If only it was containable to Urban. In fact it's broadly representative of liberal/left thought as Varoufakis' (someone I previously had some time for) 'hang in their sisters' tweet so nauseatingly demonstrated. Our side is fucked by these types again and again.
I don't think people are objecting to calling the Taliban medieval for that reason though.
I object to calling them "medieval" and, yes, "othering" them for probably the opposite reasons to what you're imagining.
Aside from the points raised by others about Taliban ideology being a relatively modern phenomenon, the failure of liberal democratic institutions is not caused by "medievalism" and it is not something alien or unrelated to the contemporary political situation of western countries either.
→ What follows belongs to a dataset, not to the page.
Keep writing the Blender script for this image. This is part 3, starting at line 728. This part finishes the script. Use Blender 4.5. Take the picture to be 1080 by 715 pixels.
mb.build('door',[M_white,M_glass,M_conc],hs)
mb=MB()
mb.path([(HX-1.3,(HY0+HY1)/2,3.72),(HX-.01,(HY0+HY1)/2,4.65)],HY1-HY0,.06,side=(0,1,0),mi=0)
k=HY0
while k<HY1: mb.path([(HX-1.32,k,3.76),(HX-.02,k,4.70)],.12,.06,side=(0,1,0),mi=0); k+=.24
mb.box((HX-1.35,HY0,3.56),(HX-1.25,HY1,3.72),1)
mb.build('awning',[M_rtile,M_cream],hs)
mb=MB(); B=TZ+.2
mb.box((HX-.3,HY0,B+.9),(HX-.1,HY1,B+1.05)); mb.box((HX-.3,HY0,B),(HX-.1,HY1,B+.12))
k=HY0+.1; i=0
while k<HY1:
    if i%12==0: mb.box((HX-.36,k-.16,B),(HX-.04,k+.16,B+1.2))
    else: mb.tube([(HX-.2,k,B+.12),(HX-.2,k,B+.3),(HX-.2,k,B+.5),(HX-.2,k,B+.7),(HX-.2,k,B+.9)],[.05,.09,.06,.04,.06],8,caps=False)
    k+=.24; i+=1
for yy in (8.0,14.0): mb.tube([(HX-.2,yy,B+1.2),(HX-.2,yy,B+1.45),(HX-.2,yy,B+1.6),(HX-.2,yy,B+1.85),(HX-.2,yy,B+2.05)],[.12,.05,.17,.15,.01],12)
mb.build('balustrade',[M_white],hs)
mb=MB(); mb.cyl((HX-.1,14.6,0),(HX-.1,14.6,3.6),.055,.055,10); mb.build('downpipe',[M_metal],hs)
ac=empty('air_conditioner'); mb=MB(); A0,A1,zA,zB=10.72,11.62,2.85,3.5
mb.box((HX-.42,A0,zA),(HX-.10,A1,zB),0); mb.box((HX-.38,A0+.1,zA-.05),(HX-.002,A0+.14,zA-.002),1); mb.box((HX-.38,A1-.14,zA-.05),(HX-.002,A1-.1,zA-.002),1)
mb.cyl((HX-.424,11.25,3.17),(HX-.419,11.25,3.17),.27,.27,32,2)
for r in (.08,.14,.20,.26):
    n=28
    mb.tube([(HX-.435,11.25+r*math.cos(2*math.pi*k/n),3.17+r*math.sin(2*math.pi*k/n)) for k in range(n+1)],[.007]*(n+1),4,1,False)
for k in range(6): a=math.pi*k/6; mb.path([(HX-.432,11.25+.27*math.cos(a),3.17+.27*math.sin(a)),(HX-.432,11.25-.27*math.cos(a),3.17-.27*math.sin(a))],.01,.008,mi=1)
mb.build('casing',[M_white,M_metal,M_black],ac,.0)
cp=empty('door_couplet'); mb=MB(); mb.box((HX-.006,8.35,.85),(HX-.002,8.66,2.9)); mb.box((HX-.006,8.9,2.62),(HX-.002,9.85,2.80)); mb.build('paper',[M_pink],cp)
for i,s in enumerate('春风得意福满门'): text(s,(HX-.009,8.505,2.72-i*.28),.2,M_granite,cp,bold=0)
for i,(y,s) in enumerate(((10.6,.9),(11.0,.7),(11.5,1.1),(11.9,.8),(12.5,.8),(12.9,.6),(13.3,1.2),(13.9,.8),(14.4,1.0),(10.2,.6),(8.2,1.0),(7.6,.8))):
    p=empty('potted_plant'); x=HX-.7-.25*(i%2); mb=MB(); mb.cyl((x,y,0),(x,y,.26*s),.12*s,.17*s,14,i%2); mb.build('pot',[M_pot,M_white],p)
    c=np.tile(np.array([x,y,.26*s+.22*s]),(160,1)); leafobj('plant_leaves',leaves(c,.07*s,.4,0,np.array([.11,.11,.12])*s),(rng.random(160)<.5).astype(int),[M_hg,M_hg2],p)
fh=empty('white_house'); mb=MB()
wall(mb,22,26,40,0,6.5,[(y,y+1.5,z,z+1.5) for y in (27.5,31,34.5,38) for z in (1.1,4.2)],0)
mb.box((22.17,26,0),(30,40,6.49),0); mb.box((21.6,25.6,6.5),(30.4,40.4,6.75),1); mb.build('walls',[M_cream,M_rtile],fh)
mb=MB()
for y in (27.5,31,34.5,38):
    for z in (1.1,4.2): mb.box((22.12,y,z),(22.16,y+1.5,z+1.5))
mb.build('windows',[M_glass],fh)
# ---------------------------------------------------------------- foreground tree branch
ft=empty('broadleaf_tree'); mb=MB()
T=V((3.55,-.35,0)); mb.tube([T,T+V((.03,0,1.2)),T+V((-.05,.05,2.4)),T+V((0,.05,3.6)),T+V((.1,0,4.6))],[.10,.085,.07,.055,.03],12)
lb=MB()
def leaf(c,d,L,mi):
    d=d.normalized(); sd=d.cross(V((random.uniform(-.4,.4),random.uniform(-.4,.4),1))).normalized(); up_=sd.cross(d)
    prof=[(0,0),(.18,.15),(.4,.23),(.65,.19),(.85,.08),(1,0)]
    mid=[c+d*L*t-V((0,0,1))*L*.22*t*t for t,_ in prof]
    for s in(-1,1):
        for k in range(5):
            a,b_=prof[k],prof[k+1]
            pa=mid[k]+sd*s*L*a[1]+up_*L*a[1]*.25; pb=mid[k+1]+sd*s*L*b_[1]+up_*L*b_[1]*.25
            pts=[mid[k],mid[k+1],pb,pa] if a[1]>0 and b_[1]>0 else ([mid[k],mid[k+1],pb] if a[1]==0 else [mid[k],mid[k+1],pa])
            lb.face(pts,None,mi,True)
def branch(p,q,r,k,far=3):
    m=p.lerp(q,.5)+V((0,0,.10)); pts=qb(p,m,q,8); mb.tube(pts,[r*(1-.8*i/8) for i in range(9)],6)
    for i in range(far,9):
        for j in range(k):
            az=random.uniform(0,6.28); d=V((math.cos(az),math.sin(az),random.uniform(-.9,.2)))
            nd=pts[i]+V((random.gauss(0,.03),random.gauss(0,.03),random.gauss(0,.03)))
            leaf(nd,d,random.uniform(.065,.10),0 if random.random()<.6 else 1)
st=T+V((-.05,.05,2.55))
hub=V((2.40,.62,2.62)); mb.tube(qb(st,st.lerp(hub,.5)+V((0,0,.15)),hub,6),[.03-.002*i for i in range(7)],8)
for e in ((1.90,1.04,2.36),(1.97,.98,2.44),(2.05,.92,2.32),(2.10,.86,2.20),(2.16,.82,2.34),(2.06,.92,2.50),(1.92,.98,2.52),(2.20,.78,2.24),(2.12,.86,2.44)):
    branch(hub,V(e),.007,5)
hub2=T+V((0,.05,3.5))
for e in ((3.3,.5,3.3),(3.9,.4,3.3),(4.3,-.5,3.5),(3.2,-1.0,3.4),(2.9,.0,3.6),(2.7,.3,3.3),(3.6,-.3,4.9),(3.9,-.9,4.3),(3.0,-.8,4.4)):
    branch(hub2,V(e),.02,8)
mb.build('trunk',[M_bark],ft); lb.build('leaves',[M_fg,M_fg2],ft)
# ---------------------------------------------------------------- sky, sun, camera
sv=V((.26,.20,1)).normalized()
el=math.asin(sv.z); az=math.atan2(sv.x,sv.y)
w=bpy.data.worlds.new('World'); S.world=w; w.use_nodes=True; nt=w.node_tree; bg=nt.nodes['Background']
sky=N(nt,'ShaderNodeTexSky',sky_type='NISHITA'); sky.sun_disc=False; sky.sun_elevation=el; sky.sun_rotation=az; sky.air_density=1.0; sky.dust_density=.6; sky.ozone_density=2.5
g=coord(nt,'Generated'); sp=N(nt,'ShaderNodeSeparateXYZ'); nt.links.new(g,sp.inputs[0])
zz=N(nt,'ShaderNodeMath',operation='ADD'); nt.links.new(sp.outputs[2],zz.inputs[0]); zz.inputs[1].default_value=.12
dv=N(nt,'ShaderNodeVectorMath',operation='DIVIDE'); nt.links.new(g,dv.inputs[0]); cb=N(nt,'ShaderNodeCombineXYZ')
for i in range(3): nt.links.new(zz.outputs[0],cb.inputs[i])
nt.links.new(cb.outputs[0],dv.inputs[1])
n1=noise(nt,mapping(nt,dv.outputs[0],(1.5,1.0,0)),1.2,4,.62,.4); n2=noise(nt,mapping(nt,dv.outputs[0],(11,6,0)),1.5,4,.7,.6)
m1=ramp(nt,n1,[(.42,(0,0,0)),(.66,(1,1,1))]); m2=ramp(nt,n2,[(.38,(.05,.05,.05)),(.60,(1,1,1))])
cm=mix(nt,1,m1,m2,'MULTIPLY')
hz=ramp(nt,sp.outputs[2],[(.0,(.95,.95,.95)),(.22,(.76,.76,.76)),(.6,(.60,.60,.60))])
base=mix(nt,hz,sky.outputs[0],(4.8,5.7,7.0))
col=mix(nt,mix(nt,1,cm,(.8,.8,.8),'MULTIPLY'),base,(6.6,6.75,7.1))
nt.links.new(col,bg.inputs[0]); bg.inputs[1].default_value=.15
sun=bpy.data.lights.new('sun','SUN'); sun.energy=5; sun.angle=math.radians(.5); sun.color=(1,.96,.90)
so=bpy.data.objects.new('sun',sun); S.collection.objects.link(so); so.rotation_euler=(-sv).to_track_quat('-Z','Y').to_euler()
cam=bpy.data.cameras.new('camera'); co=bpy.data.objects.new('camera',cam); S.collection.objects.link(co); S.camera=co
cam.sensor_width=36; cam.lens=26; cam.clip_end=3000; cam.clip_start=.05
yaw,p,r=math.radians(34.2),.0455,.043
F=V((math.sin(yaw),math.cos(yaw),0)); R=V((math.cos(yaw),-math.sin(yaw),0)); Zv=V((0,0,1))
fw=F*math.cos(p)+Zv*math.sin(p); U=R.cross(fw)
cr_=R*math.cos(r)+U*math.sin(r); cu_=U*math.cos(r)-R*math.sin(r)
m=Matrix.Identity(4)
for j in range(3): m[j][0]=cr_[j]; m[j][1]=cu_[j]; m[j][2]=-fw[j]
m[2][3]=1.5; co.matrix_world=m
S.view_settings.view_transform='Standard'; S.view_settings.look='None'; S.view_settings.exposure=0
I don't think the failure of state building in Afghanistan should be looked at independently from the failure of the Arab Spring.
Nor should it be looked at as unrelated to the global decay of liberal democratic institutions. This includes the emergence of China as a mature fascist superpower and their attempts to export their tools of repression to developing countries, and the transformation of Hong Kong into a repressive totalitarian police state; the return of military dictatorship in Myanmar; revanchist Russian gangster capitalism and Eurasianism; erosion of democratic norms by religious and nationalist Conservatives in Hungary and Poland; and in the Anglosphere, we also have a general loss of privacy and the rise of surveillance capitalism and unaccountable power of tech companies to shape and regulate public discourse; a brazen yet failed attempt by a President of the United States to overturn the results of a democratic election, backed by populist nationalist supporters willing to use violence, and an openly corrupt British government continually undermining rule of law and separation of powers, stacking public institutions, broadcasters and regulators with their supporters, and legislating against the right to protest.
The problem with "othering" the Taliban as mediaeval is twofold. First, a tendency to see non-western regimes as fundamentally alien is also what western tankie types who support anything if its perceived to be against the west do. Syria, China, Russia or wherever are not real places to these people, but kind of imaginary foils to the west, which allows them to support reactionary regimes in other countries which they would never dream of supporting in a western country. I'm sure we are on the same page here in disliking these people.
The second problem which comes from othering these regimes is a failure to see them as local expressions of a modern systematic failure of liberal democracy to deliver.
I think this ultimately stems from the loss of sovereignty and declining power of labour caused by globalisation, as well as a kind of global transformation from 20th Century capitalism into a kind of rentier, neo-feudal economy, with inflation of real estate being a key part of the global financial system. Both of these things have already made liberal democratic institutions wholly inadequate for delivering a society in which democracy is more than a formality.
I think the only way out of this is to double down on internationalism, but not in a western-centric way which kneejerk supports any perceived enemy of the west. Instead, it means recognising that the interests of people protesting against corruption in Russia are not dissimilar to the interests of people protesting against anti-protest legislation in the UK, and that the British establishment is in fact heavily intertwined with Russian gangster capitalists investing in UK property and football clubs; recognising the complicity of western corporations, universities and financial institutions in Chinese fascism and making common cause with Uyghur, Hong Kong or Tibetan groups on this basis; and recognising the similarities between the Taliban and right wing terrorism in the US - from incels to white supremacists - and making common cause on this basis.
The problem is breaking out of a kind of binary thinking left over as a Cold War remnant, recognising that we already essentially live in one world, and trying to create a political vocabulary and language which allows for a genuinely global democratic movement and authentic solidarity with progressive parts of Afghan society. Dismissing the Taliban as medieval is a problem not because we need to be touchy feely and nice to the Taliban or something, but because it underestimates how ominous their takeover of Afghanistan is for democratic ideals everywhere, not just for the region.